Goddess Sita is the wife of the seventh incarnation of Lord Vishnu- Lord Rama. She is also a manifestation of Shakti- the driving force and energy provider of this universe. It is said that without Sita, Rama was more or less incapable of achieving all that he did. She is the hidden hero of the great Ramayana, one of the major Hindu Mythological books. She depicts the role of an ideal wife and daughter with the utmost level of devotion to Lord Rama and her beliefs. Because of her ideal portrayal as a wife, she is most respected as an epitome as a womanly virtue for womanhood in India.

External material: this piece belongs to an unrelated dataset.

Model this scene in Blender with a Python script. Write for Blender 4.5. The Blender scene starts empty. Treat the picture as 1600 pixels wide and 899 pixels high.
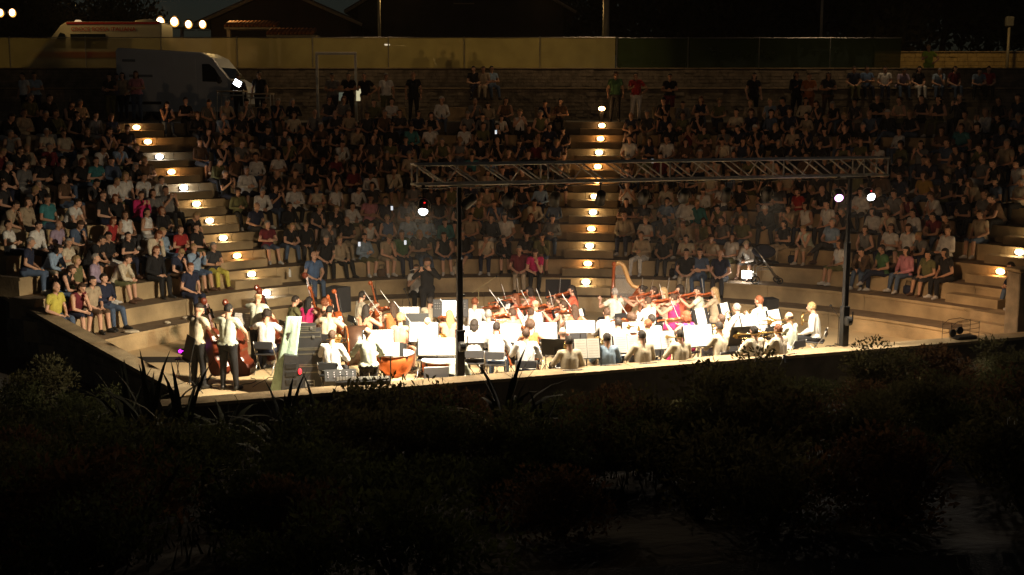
import bpy, math, random
import numpy as np
from mathutils import Vector, Matrix, noise as mnoise
R = math.radians
rnd = random.Random(7)
sc = bpy.context.scene
COL = sc.collection

# ------------------------------------------------------------------ camera, sky, exposure
CAM_H, PITCH, FPX = 5.664, 0.14636, 1900.0
cd = bpy.data.cameras.new('camera'); cam = bpy.data.objects.new('camera', cd); COL.objects.link(cam)
cd.sensor_width = 36.0; cd.lens = 36.0 * FPX / 1600.0
cd.clip_start = 0.1; cd.clip_end = 2000
cam.location = (0, 0, CAM_H); cam.rotation_euler = (math.pi / 2 - PITCH, 0, 0)
sc.camera = cam
w = bpy.data.worlds.new("World"); sc.world = w; w.use_nodes = True
nt = w.node_tree; bg = nt.nodes['Background']
sky = nt.nodes.new('ShaderNodeTexSky'); sky.sky_type = 'NISHITA'; sky.sun_disc = False
sky.sun_elevation = R(12.0); sky.sun_rotation = R(150)
nt.links.new(sky.outputs[0], bg.inputs[0]); bg.inputs[1].default_value = 0.0021
ld = bpy.data.lights.new('moon_light', 'SUN'); ld.energy = 0.002; ld.angle = R(0.5); ld.color = (1, .95, .88)
lo = bpy.data.objects.new('moon_light', ld); COL.objects.link(lo); lo.rotation_euler = (R(60), 0, R(150))
sc.view_settings.view_transform = 'Standard'; sc.view_settings.look = 'None'
sc.view_settings.exposure = 0.0; sc.view_settings.gamma = 1.0; sc.view_settings.use_curve_mapping = False
sc.cycles.max_bounces = 5; sc.cycles.transparent_max_bounces = 8
sc.cycles.sample_clamp_indirect = 2.0

def ray(u, v):
    X, Y = u - 800.0, v - 449.5
    c, s = math.cos(PITCH), math.sin(PITCH)
    return X, FPX * c - Y * s, -Y * c - FPX * s
def at(u, v, z):
    dx, dy, dz = ray(u, v); t = (z - CAM_H) / dz
    return Vector((dx * t, dy * t, z))
def aty(u, v, y):
    dx, dy, dz = ray(u, v); t = y / dy
    return Vector((dx * t, y, CAM_H + dz * t))

# ------------------------------------------------------------------ materials
MATS = {}
def mat(name, col, rough=0.8, metal=0.0, var=0.15, scale=6.0, bump=0.0, bscale=40.0, emit=None, estr=0.0, alpha=None, sheen=0.0):
    if name in MATS: return MATS[name]
    m = bpy.data.materials.new(name); m.use_nodes = True; t = m.node_tree; b = t.nodes['Principled BSDF']
    b.inputs['Roughness'].default_value = rough; b.inputs['Metallic'].default_value = metal
    if var > 0:
        tc = t.nodes.new('ShaderNodeTexCoord'); n = t.nodes.new('ShaderNodeTexNoise'); n.inputs['Scale'].default_value = scale
        n.inputs['Detail'].default_value = 5; t.links.new(tc.outputs['Object'], n.inputs['Vector'])
        r = t.nodes.new('ShaderNodeMapRange'); r.inputs[1].default_value = .3; r.inputs[2].default_value = .7
        r.inputs[3].default_value = 1 - var; r.inputs[4].default_value = 1 + var * .6
        t.links.new(n.outputs['Fac'], r.inputs[0])
        mx = t.nodes.new('ShaderNodeMix'); mx.data_type = 'RGBA'; mx.blend_type = 'MULTIPLY'; mx.inputs[0].default_value = 1
        mx.inputs[6].default_value = (*col, 1); t.links.new(r.outputs[0], mx.inputs[7]); t.links.new(mx.outputs[2], b.inputs['Base Color'])
    else: b.inputs['Base Color'].default_value = (*col, 1)
    if bump > 0:
        tc = t.nodes.new('ShaderNodeTexCoord'); n = t.nodes.new('ShaderNodeTexNoise'); n.inputs['Scale'].default_value = bscale
        n.inputs['Detail'].default_value = 4; t.links.new(tc.outputs['Object'], n.inputs['Vector'])
        bp = t.nodes.new('ShaderNodeBump'); bp.inputs['Strength'].default_value = bump; bp.inputs['Distance'].default_value = .03
        t.links.new(n.outputs['Fac'], bp.inputs['Height']); t.links.new(bp.outputs[0], b.inputs['Normal'])
    if emit:
        b.inputs['Emission Color'].default_value = (*emit, 1); b.inputs['Emission Strength'].default_value = estr
    MATS[name] = m
    return m
def cloth(name, col): return mat('cloth_' + name.replace(' ', '_'), col, .9, var=.22, scale=9, bump=.25, bscale=25)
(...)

She is considered to be an incarnation of Lakshmi, the consort of the preserver Vishnu.

The story of Sita’s birth

Goddess Sita is also named as daughter of the Bhoomi devi that is, Mother Earth. This is because she was found in a furrow while plowing a field in distant lands which now exist in Bihar. The King of Mithila, Janak adopted this abandoned baby who was the ruler of Mithila in Nepal.

The swayamvara of Princess Sita

When Sita grew up and reached her married life, her father wanted to find the most suitable life partner for her. So, he decided to conduct a swayamvara with a condition. The condition was that whoever succeeds to pick up the bow that was gifted to him by Lord Shiva. The bow was too heavy for any of the prince’s presence in the court. None of the participating princes passed the condition. Lord Rama easily picked up the bow with one hand and pulled an arrow using the same. He was so efficient that the bow broke into two. Goddess Sita married Lord Rama and fell in love with him the moment she laid eyes on his selfless and peaceful self.

Sita held as a captive by Ravana

After their marriage, a series of incidents causes Ram and Sita to go on a 14-year long exile. One day she was attracted by a deer and wished Rama to find him for her. As soon as Rama leaves, Ravana kidnaps Sita and holds her captive at Ashok Vatika in his Lanka.

The Agni Pariksha

After Rama freed her from the captivation of Ravana, he asks her to prove her chastity by the test of fire. She accepts to take the test but feels insulted. This test was done to portray the world that in orders of society one has to take revolutionary decisions.